[BEGIN Extracted information]
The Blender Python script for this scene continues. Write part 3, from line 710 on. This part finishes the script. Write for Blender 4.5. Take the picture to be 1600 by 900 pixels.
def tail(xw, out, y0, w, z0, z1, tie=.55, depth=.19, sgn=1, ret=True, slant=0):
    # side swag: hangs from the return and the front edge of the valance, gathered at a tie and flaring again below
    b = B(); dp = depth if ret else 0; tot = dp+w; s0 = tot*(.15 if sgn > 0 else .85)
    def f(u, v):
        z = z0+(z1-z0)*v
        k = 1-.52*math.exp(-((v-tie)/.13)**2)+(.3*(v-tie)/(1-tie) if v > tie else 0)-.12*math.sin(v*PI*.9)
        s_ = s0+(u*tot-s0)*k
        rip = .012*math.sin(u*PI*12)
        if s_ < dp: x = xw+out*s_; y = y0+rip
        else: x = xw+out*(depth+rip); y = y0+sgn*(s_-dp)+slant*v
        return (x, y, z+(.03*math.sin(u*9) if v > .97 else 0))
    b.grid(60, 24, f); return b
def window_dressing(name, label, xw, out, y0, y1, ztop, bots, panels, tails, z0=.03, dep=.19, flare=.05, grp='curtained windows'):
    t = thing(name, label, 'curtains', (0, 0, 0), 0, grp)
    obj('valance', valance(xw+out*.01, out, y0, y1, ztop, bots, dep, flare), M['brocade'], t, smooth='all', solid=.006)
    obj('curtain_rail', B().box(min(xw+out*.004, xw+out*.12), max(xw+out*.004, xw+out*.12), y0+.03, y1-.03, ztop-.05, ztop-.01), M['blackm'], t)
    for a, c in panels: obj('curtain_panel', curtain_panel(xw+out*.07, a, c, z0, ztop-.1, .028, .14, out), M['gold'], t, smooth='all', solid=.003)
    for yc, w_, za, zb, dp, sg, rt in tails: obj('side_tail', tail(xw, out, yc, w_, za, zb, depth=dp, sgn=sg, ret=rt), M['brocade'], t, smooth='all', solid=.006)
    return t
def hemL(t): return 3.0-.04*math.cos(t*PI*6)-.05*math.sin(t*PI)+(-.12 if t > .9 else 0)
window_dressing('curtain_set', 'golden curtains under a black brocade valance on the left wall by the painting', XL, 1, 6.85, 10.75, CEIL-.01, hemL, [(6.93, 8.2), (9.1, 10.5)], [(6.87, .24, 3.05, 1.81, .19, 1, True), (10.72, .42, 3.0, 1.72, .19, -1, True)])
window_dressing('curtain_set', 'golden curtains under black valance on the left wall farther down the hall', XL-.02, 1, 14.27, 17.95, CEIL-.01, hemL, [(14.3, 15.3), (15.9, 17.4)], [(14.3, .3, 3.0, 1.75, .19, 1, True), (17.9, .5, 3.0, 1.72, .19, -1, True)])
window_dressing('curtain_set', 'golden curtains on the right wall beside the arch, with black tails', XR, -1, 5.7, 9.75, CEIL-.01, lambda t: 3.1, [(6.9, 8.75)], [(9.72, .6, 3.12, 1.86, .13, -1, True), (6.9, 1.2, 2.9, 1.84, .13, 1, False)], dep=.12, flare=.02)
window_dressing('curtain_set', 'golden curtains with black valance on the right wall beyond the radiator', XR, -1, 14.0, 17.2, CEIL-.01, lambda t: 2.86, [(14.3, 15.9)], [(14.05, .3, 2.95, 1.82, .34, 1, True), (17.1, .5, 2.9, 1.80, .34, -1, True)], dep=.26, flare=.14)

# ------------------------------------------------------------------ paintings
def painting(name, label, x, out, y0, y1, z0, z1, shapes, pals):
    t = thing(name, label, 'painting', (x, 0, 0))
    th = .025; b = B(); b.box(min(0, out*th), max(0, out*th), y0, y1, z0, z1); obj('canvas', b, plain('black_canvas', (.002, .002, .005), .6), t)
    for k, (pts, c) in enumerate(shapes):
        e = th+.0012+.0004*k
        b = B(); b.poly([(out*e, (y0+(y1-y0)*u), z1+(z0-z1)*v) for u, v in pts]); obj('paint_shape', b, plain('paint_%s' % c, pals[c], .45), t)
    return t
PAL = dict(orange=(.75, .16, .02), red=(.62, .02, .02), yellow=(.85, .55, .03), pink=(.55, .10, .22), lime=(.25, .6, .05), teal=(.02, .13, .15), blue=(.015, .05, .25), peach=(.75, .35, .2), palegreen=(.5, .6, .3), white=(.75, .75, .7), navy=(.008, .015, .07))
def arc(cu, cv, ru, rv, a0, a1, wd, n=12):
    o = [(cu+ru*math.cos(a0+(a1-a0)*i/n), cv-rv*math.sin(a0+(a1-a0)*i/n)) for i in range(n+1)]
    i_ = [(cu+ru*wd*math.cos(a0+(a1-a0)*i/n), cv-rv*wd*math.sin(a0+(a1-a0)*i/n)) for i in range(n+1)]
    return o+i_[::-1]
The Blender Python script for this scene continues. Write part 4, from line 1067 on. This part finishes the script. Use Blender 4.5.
[END Extracted information]
[BEGIN Extracted information]
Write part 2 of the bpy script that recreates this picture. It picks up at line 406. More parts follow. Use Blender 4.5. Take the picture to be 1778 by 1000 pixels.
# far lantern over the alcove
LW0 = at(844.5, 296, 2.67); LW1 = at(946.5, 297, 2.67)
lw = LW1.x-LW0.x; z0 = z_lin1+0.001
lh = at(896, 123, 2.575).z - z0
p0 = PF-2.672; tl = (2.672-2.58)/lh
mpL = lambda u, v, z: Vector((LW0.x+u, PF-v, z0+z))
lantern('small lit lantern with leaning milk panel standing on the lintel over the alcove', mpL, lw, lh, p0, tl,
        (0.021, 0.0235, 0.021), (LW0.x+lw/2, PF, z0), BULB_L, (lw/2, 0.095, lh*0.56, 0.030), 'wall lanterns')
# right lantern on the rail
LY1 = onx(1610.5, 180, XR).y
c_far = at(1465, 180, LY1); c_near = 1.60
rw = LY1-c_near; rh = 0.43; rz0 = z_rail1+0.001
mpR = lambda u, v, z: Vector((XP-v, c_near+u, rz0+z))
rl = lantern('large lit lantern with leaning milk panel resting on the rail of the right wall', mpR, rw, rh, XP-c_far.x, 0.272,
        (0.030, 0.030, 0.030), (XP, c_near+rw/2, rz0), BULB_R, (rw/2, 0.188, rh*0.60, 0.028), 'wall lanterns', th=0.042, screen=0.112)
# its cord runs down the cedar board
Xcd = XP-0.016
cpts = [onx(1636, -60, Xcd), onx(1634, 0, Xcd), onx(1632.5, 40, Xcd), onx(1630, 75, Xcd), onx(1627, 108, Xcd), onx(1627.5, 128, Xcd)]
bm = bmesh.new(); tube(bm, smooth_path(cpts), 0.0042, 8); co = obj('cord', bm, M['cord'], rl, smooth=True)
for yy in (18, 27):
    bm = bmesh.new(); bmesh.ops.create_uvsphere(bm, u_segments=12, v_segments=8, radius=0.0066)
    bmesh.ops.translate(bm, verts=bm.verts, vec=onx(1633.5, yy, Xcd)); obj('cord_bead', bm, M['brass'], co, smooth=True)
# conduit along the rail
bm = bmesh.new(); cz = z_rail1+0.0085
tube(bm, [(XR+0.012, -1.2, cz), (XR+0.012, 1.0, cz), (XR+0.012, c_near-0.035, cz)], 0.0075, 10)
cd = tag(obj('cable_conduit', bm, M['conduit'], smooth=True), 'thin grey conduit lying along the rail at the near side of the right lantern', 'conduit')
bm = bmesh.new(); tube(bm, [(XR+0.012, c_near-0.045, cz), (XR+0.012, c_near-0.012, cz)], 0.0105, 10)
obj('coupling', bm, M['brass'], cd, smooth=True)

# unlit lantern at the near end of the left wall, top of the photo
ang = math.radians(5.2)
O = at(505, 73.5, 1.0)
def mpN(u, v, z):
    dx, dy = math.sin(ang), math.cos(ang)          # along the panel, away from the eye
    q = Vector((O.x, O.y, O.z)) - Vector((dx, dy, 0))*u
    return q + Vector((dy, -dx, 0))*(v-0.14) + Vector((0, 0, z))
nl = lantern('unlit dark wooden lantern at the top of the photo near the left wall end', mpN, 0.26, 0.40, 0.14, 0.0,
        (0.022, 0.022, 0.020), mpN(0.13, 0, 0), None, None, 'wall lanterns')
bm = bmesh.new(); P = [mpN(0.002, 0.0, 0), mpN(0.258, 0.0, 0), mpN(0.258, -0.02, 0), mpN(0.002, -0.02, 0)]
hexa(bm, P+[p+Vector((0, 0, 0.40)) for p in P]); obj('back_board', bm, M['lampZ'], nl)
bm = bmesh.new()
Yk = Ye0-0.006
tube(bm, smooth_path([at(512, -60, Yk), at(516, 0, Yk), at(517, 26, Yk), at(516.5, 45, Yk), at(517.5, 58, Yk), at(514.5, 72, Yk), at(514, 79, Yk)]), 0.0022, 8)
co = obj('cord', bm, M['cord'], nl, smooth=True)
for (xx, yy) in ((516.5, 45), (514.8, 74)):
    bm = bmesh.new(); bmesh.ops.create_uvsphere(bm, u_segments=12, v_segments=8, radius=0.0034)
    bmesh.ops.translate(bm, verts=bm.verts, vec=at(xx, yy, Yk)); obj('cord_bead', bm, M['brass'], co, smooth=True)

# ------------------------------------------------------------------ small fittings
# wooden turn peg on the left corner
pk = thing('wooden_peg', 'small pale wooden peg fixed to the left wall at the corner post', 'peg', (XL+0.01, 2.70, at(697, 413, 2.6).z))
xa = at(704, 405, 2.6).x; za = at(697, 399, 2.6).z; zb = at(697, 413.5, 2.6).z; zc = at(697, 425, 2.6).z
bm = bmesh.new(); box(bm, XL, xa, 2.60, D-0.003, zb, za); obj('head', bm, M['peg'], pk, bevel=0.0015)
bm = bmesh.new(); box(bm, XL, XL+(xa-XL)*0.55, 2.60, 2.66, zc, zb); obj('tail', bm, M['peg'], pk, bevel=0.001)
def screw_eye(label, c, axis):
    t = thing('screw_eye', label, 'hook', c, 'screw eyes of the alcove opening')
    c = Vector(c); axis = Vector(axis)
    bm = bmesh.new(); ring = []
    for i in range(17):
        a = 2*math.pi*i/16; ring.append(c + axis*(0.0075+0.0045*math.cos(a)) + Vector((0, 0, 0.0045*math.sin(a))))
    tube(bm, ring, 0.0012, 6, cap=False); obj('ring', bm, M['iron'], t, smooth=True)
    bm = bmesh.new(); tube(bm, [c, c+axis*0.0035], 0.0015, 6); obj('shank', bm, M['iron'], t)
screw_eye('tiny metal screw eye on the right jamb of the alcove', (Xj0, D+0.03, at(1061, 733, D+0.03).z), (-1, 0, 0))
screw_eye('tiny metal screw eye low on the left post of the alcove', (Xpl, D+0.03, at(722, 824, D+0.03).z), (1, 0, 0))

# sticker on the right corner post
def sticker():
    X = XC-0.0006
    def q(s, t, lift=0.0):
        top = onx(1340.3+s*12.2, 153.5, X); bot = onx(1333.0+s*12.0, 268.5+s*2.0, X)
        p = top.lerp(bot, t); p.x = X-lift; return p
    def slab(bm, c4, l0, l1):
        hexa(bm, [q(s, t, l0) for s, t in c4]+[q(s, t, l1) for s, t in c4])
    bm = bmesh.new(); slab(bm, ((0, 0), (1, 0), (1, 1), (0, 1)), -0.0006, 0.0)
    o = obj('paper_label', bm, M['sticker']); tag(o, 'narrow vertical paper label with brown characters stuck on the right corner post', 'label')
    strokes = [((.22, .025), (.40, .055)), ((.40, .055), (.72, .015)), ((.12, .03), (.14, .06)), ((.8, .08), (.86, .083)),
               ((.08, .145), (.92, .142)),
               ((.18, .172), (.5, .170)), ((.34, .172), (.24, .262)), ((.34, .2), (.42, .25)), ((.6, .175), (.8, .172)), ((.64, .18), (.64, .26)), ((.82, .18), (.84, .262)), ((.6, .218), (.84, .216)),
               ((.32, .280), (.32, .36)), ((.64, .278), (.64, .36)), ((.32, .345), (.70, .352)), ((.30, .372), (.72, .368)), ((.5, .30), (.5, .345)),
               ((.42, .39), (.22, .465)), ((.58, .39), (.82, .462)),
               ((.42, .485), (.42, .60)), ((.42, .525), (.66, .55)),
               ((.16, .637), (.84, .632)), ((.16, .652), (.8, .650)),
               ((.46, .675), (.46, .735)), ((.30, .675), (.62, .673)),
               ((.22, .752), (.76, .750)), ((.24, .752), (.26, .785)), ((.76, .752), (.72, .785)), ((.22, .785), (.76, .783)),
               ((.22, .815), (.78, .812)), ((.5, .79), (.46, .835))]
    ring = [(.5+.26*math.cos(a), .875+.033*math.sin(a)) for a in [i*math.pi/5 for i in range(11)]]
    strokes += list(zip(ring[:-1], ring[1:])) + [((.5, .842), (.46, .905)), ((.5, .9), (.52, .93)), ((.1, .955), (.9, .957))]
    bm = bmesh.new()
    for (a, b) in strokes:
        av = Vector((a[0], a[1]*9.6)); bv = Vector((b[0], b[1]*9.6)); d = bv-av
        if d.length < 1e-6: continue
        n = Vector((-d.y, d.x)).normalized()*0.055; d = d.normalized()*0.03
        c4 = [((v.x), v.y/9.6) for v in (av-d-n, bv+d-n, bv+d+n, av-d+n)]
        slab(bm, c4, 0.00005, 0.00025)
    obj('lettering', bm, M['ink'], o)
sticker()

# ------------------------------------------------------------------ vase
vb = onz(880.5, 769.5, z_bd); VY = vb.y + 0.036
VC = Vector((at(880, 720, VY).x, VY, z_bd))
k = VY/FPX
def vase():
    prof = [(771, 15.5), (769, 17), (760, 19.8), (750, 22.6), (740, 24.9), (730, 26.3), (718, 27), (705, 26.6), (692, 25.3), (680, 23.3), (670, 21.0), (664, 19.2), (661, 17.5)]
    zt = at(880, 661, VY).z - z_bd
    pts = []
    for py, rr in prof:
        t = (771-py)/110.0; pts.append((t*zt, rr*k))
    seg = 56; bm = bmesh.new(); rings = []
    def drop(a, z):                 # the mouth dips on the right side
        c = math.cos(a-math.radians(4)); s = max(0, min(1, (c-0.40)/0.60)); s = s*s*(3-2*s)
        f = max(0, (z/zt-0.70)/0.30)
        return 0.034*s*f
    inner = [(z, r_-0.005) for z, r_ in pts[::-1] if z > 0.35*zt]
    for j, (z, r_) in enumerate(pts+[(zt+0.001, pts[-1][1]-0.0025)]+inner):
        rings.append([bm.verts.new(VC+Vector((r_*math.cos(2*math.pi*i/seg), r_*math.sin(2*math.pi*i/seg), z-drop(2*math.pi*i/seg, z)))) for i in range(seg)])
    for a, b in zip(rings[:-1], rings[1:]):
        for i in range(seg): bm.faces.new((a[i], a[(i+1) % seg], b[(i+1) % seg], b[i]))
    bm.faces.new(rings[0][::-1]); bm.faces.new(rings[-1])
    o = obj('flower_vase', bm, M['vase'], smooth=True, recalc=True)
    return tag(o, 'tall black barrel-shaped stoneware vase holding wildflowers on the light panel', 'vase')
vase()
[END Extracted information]
• _Given task_:
Print only the run of lines that begins with the line containing "Write part 2" and ends with the line containing "obj('coupling', bm, M['brass'], cd, smooth=True)", both included, exactly as they read.

• _Written solution_:
Write part 2 of the bpy script that recreates this picture. It picks up at line 406. More parts follow. Use Blender 4.5. Take the picture to be 1778 by 1000 pixels.
# far lantern over the alcove
LW0 = at(844.5, 296, 2.67); LW1 = at(946.5, 297, 2.67)
lw = LW1.x-LW0.x; z0 = z_lin1+0.001
lh = at(896, 123, 2.575).z - z0
p0 = PF-2.672; tl = (2.672-2.58)/lh
mpL = lambda u, v, z: Vector((LW0.x+u, PF-v, z0+z))
lantern('small lit lantern with leaning milk panel standing on the lintel over the alcove', mpL, lw, lh, p0, tl,
        (0.021, 0.0235, 0.021), (LW0.x+lw/2, PF, z0), BULB_L, (lw/2, 0.095, lh*0.56, 0.030), 'wall lanterns')
# right lantern on the rail
LY1 = onx(1610.5, 180, XR).y
c_far = at(1465, 180, LY1); c_near = 1.60
rw = LY1-c_near; rh = 0.43; rz0 = z_rail1+0.001
mpR = lambda u, v, z: Vector((XP-v, c_near+u, rz0+z))
rl = lantern('large lit lantern with leaning milk panel resting on the rail of the right wall', mpR, rw, rh, XP-c_far.x, 0.272,
        (0.030, 0.030, 0.030), (XP, c_near+rw/2, rz0), BULB_R, (rw/2, 0.188, rh*0.60, 0.028), 'wall lanterns', th=0.042, screen=0.112)
# its cord runs down the cedar board
Xcd = XP-0.016
cpts = [onx(1636, -60, Xcd), onx(1634, 0, Xcd), onx(1632.5, 40, Xcd), onx(1630, 75, Xcd), onx(1627, 108, Xcd), onx(1627.5, 128, Xcd)]
bm = bmesh.new(); tube(bm, smooth_path(cpts), 0.0042, 8); co = obj('cord', bm, M['cord'], rl, smooth=True)
for yy in (18, 27):
    bm = bmesh.new(); bmesh.ops.create_uvsphere(bm, u_segments=12, v_segments=8, radius=0.0066)
    bmesh.ops.translate(bm, verts=bm.verts, vec=onx(1633.5, yy, Xcd)); obj('cord_bead', bm, M['brass'], co, smooth=True)
# conduit along the rail
bm = bmesh.new(); cz = z_rail1+0.0085
tube(bm, [(XR+0.012, -1.2, cz), (XR+0.012, 1.0, cz), (XR+0.012, c_near-0.035, cz)], 0.0075, 10)
cd = tag(obj('cable_conduit', bm, M['conduit'], smooth=True), 'thin grey conduit lying along the rail at the near side of the right lantern', 'conduit')
bm = bmesh.new(); tube(bm, [(XR+0.012, c_near-0.045, cz), (XR+0.012, c_near-0.012, cz)], 0.0105, 10)
obj('coupling', bm, M['brass'], cd, smooth=True)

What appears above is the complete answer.